Briefing the press after a long day regional security and intelligence meeting in his office Thursday, North Eastern Regional Commissioner James Kianda said that necessary deployments of security personnel was complete and the government was determined in safeguarding the area during the campaigns, the voting exercise and after the polls.

Kianda said the regional security team has been able to properly plan and deploy enough security personnel following infiltration of Al-Shabaab militants in the past.

The regional commissioner said that security personnel have done adequate preparation, adding that a number of camps have their security boosted so as to forestall any interference from any enemy out there.

“I can confirm that the border, which has been an area of worry to most of our residents in the region is well secured. We planned and deployed enough personnel and that the border is well secured in terms of ensuring that we have no infiltration of enemies that can disrupt peace and more specifically during the elections period,” Kianda said.

“We have looked at our general security and what I can confirm to the public is that at the moment our region is very secure and our officers are manning all areas that are supposed to be managed quite well and we actually don’t have any threats that may interfere with peace within the region,” he added.

Kianda said the regional security committee has already classified hotspots areas within the region and where violence is likely to occur and adequate preparation has been put in place to forestall any would-be violence.

The regional commissioner further commended candidates seeking various seats as well as their supporters for conducting their campaigns peacefully and with a lot of decorum.

“So far there is calm and restrain in how candidates seeking for various seats are conducting their campaigns by adhering to the processes that are required especially by our security establishments.

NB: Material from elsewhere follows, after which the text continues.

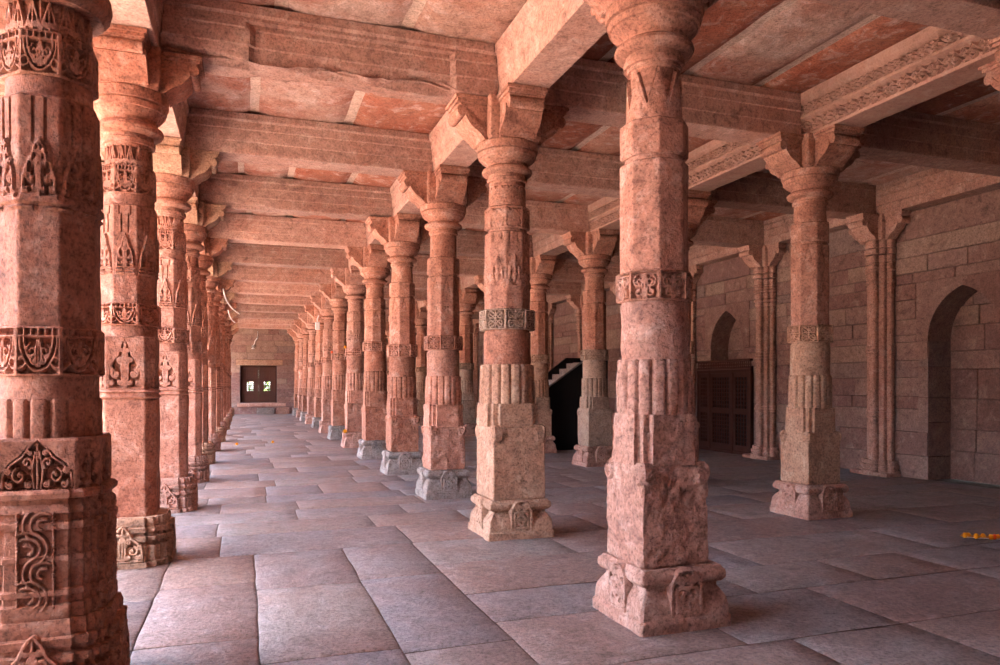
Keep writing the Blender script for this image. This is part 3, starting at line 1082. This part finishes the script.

Equally there has not been any provocation between various groups that are competing within the region and I would appeal that we continue like that,” Kianda said.

He noted that peace committees are working closely with village elders, the youth and women all geared towards safeguarding peace in their respective areas before, during and after the elections.

He said that all routes within the region, where people will be moving to go and cast their votes will be well manned.

“We are more than ever determined to make sure that the general election is held in an atmosphere that is peaceful, void of any threats and any person who is out to vote is able to do so with ease. But for us to make it a reality we will need maximum cooperation from everybody,” he urged.

Kianda’s sentiments come a day after Interior CS Dr. Fred Matiang’i directed that more police officers be deployed to the coastal region to heighten security surveillance ahead of the general election.

Matiang’i who was speaking Wednesday during the opening ceremony for the Sh81 million first Anti-Terrorism Police Unit (ATPU) regional headquarters, said intelligence reports had flagged out politically-linked mobilization of gangs and other illegal groupings that could pose a security threat in at least two counties in the region.

“I have asked the regional security teams to raise the level of security alertness to ensure that we facilitate effective participation in the general election. We are bringing up special additional resources to back up their work and planning,” Matiang’i said.

He said the government is determined to ensure that peace prevails in a region that has a history of election-related unrest and that it will crack down on illegal gangs and politicians sponsoring them.